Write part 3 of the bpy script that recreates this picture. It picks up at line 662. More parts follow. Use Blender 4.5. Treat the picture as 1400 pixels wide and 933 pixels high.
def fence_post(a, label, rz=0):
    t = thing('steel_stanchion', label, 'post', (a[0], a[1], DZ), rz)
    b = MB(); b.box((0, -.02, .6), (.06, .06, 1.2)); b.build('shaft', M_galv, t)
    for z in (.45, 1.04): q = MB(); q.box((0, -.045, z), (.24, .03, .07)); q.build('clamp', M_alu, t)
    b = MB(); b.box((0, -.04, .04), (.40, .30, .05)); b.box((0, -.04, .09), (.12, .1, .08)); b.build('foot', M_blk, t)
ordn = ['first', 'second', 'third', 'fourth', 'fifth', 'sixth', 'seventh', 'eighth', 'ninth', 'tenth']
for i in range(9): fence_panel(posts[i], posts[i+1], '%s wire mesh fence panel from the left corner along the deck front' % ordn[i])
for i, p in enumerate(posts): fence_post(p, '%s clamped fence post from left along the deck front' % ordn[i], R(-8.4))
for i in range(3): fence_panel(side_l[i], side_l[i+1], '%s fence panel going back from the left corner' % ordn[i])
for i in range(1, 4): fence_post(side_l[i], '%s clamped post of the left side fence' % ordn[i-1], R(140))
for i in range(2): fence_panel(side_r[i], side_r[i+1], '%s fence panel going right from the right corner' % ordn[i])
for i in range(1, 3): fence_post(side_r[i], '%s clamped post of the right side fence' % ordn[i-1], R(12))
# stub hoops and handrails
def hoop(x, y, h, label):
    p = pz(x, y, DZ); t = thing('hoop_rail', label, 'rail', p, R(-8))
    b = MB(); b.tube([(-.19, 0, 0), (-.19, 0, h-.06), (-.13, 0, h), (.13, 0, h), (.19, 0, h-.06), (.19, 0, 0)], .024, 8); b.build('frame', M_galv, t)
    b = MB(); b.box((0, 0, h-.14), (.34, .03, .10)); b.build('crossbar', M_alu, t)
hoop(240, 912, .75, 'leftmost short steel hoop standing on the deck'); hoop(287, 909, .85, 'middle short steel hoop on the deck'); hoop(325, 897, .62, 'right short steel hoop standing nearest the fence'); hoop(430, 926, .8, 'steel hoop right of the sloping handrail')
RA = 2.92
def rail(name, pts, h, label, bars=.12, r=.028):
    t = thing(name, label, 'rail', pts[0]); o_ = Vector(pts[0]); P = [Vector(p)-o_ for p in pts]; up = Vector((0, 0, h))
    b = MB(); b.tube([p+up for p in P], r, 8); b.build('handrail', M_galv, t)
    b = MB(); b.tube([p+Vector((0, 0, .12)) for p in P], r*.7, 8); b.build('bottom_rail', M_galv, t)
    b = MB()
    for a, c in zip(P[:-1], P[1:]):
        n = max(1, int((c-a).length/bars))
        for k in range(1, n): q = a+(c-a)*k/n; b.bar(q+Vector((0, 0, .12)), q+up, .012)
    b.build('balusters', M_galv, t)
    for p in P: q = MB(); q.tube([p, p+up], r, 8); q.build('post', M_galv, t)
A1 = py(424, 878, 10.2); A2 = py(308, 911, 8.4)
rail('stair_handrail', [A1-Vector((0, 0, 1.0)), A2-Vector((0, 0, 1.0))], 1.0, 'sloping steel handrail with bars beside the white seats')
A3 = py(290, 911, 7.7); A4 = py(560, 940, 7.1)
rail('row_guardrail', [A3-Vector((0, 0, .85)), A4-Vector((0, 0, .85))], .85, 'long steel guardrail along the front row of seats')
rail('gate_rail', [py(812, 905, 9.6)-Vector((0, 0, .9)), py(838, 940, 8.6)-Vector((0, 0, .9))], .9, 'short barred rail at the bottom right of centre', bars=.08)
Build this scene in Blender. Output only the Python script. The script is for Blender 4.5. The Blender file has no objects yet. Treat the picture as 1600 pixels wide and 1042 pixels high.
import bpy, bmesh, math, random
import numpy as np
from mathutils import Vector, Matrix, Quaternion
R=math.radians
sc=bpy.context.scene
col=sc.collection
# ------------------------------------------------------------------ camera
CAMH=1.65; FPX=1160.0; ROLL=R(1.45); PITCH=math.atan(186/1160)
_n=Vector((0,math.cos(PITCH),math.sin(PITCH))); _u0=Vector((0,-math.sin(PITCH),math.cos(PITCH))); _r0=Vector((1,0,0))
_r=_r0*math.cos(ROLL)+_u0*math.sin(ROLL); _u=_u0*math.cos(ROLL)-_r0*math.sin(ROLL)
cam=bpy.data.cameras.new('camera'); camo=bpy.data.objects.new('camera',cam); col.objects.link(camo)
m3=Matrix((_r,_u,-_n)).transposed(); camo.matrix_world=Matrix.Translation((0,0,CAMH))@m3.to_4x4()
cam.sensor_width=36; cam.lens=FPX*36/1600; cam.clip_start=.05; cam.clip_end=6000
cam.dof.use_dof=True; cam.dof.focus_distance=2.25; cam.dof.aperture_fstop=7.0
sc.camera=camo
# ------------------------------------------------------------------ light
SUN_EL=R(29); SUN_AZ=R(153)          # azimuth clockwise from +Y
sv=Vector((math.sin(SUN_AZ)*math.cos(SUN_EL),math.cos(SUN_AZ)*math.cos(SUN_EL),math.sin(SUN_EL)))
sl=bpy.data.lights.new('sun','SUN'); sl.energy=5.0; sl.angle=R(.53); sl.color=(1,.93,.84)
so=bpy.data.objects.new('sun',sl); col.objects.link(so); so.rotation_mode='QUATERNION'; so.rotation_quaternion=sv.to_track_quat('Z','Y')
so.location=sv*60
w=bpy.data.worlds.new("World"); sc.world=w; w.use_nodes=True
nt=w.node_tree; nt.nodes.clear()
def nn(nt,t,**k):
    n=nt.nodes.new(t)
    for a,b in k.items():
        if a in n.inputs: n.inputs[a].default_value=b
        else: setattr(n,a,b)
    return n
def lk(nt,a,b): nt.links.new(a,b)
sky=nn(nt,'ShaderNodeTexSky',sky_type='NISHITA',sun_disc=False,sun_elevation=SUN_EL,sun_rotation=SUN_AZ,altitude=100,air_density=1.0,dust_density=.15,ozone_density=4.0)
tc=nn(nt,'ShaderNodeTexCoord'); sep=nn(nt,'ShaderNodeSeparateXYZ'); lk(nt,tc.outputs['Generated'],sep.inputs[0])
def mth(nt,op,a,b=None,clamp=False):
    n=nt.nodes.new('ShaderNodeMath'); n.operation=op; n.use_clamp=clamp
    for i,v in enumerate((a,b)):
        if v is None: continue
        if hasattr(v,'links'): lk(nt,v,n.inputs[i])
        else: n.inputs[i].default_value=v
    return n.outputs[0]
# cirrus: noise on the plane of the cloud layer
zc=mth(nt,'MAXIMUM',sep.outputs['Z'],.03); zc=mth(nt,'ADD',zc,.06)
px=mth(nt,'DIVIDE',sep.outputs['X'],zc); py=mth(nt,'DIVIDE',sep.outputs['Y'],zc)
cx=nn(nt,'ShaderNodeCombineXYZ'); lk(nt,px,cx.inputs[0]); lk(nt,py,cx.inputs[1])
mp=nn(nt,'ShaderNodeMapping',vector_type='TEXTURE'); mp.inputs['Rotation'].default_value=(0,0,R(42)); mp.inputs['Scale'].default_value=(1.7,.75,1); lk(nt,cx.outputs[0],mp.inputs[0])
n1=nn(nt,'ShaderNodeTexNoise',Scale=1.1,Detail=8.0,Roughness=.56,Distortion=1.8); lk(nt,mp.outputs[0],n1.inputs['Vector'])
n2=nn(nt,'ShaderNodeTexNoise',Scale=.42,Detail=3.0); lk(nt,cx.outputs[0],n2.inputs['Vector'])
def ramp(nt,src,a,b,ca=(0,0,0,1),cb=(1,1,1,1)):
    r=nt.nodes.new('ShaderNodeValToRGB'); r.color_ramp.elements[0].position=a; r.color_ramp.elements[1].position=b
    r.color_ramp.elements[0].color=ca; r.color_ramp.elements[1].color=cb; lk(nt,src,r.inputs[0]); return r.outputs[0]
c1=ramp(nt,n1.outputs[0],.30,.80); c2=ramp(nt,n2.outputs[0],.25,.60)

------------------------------

> _TASK DIRECTIONS_: Say how many lines in the records hold the string "wide", and say nothing else.

> _REPLY_: 2